In the Christian couple’s case, more than 100 people are still in jail — including the factory owner, who has been accused of locking them up when they tried to flee as the blasphemy allegations gathered steam because he thought they would default on their debt to him.

Five other factory executives are also imprisoned, as well as two Muslim clerics accused of spreading the rumour and encouraging the mob to attack the couple.

Pakistan inherited its blasphemy law from former colonial power Britain, which devised the code to ensure communal harmony in the then undivided India. New sections were introduced in the 1980s under military ruler General Ziaul Haq, which elevated Islam above all other religions and introduced the death penalty as part of his broader Islamisation agenda.

Critics say the law, often misused by people carrying out personal vendettas, is feeding violence particularly against minorities. ”Such legislation can cause hatred, prejudice, and within that prejudice, may cause violence,” says human rights activist Hina Jilani.

Though Pakistan has never executed a blasphemy convict, more than 50 people accused of the crime have been killed before their trials were completed and 17 are currently languishing on the charge on death row.

What happened to the couple, though it sent shock and anger through the country, is far from unique. At least seven other people were murdered by vigilantes last year after being accused of supporting or committing blasphemy, though none this year.

In the case of the Christian couple it emerged after the brutal killing the allegations were unfounded, as often happens. Shahzad’s father, a faith healer who used pages with inscriptions in many languages for his work, had died shortly before the incident. The family was burning documents that belonged to him.

In the red mud fields where the couple worked for 20 years under the towering chimney of the brick kiln, they are remembered by the ragged, poverty-stricken wretches who laboured alongside them as “good people”.

“They were workers like us, our brothers.

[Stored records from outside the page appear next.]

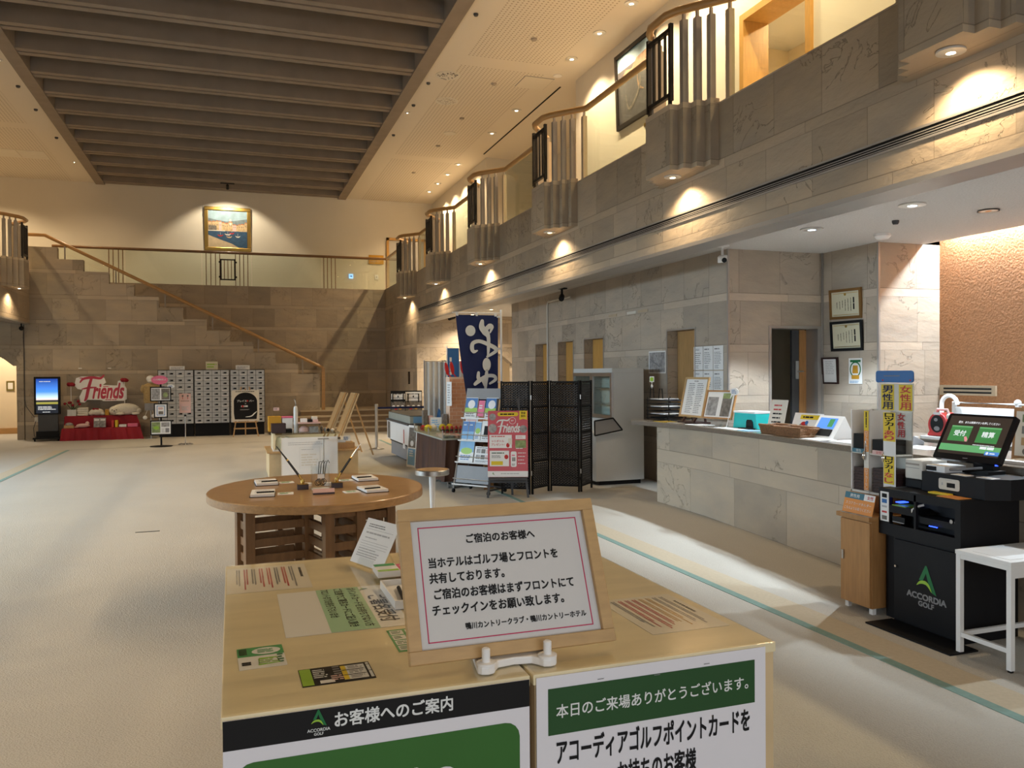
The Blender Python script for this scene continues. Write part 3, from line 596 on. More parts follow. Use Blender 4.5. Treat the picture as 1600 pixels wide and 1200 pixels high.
# ------------------------------------------------------------------ balcony railings
def gallery_rail(side, ys, y0, y1, name_label):
    X = FX if side > 0 else LX; xi = X + side * .06; T = thing('balcony_railing', name_label, 'railing', (xi, (y0 + y1) / 2, 4.28))
    path = [(xi, y0, 5.25)]
    for y in ys:
        path += [(xi, y - .74, 5.25), (X - side * .30, y - .30, 5.25), (X - side * .36, y - .16, 5.25), (X - side * .36, y + .16, 5.25), (X - side * .30, y + .30, 5.25), (xi, y + .74, 5.25)]
    path.append((xi, y1, 5.25)); path = [p for p in path if y0 <= p[1] <= y1]
    m = MB(); m.tube(path, .042, 'rail_wood', 10); m.build('handrail', T, world=True)
    for y in ys:
        for s in (-1, 1):
            for d, q in ((.05, .50), (.145, .40), (.24, .30), (-.06, .66)):
                if not (y0 < y + s * q < y1): continue
                m = MB(); x = X - side * d; zb = 4.32 if d > 0 else 4.28
                m.box(x - .032, y + s * q - .032, zb, x + .032, y + s * q + .032, 5.16, 'post_grey' if d > 0 else 'stair_tread'); m.box(x - .014, y + s * q - .014, 5.16, x + .014, y + s * q + .014, 5.23, 'post_grey'); m.build('post', T, world=True)
        m = MB(); x = X - side * .35
        for q in (-.23, .23): m.box(x - .02, y + q - .02, 4.36, x + .02, y + q + .02, 5.14, 'iron')
        for z in (4.40, 5.06): m.box(x - .02, y - .23, z, x + .02, y + .23, z + .04, 'iron')
        for q in (-.115, 0, .115): m.box(x - .012, y + q - .012, 4.42, x + .012, y + q + .012, 5.08, 'iron')
        for q in (-.21, .21): m.box(x - .015, y + q - .015, 4.32, x + .015, y + q + .015, 4.40, 'iron')
        m.build('iron_grille', T, world=True)
    cuts = [y0] + [v for y in ys for v in (y - .70, y + .70)] + [y1]
    for a, b in zip(cuts[::2], cuts[1::2]):
        if b - a > .3: m = MB(); m.box(xi - .006, a, 4.28, xi + .006, b, 5.21, 'glass'); m.build('glass_pane', T, world=True)
    return T
gallery_rail(1, [0.54] + BR, -2.0, 25.45, 'long glass balcony railing with wooden handrail along the right gallery')
gallery_rail(-1, BRL, -2.0, 23.3, 'glass balcony railing with wooden handrail along the left gallery')
T = thing('balcony_railing', 'straight glass railing with wooden handrail across the back gallery', 'railing', (0, 25.55, 4.27))
m = MB(); m.tube([(-4.7, 25.55, 5.25), (4.66, 25.55, 5.25)], .04, 'rail_dark', 10); m.build('handrail', T, world=True)
for a, b in ((-4.7, -2.86), (-2.86, -.8), (-.8, .6), (.6, 2.66), (2.66, 4.62)):
    m = MB(); m.box(a + .01, 25.56, 4.27, b - .01, 25.572, 5.21, 'glass'); m.build('glass_pane', T, world=True)
for x in (-3.27, -3.16, -3.02, -2.91, -.68, -.55, -.42, -.30, .14, .26, .37, .49, 2.72, 2.83, 2.95, 3.07):
    m = MB(); m.box(x - .011, 25.53, 4.27, x + .011, 25.552, 5.22, 'rail_dark'); m.build('bar', T, world=True)
m = MB()
for x in (-.29, .10): m.box(x, 25.48, 4.45, x + .04, 25.52, 5.05, 'iron')
for z in (4.43, 5.02): m.box(-.29, 25.48, z, .14, 25.52, z + .035, 'iron')
for x in (-.185, -.085, .015): m.box(x, 25.49, 4.45, x + .02, 25.51, 5.03, 'rail_dark')
for z in (4.50, 4.94):
    for x in (-.33, .13): m.box(x, 25.49, z, x + .05, 25.51, z + .05, 'iron')
m.build('iron_grille', T, world=True)
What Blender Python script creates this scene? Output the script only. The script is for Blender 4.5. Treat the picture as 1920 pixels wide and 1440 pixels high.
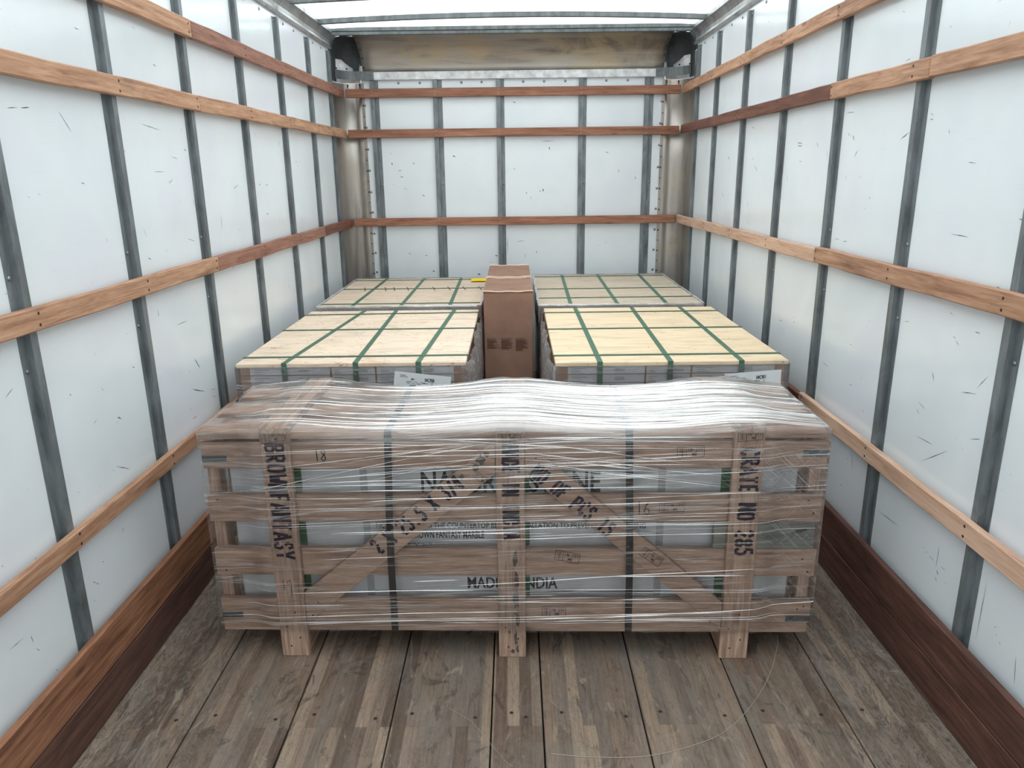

What happened to them is unfair and we are sad,” said Rasheed Muhammad, one of their Muslim colleagues.

Shahzad’s elder brother Iqbal, who also worked at the factory, said he still fears for his life, and police have to escort him to his court appearances. “They could take us too,” he said.

Riaz Anjum, the family’s Christian lawyer, says he is “100 per cent sure that they will get justice”, and the killers will be held to account, despite the slow pace of the legal process.

But real change, he said, would only come when the law is amended — a cause which Pakistan’s government has not pushed for since 2011, when two political leaders who spoke out against the legislation were killed.

Until such time, he sighs, “blasphemy remains a sword over our heads.”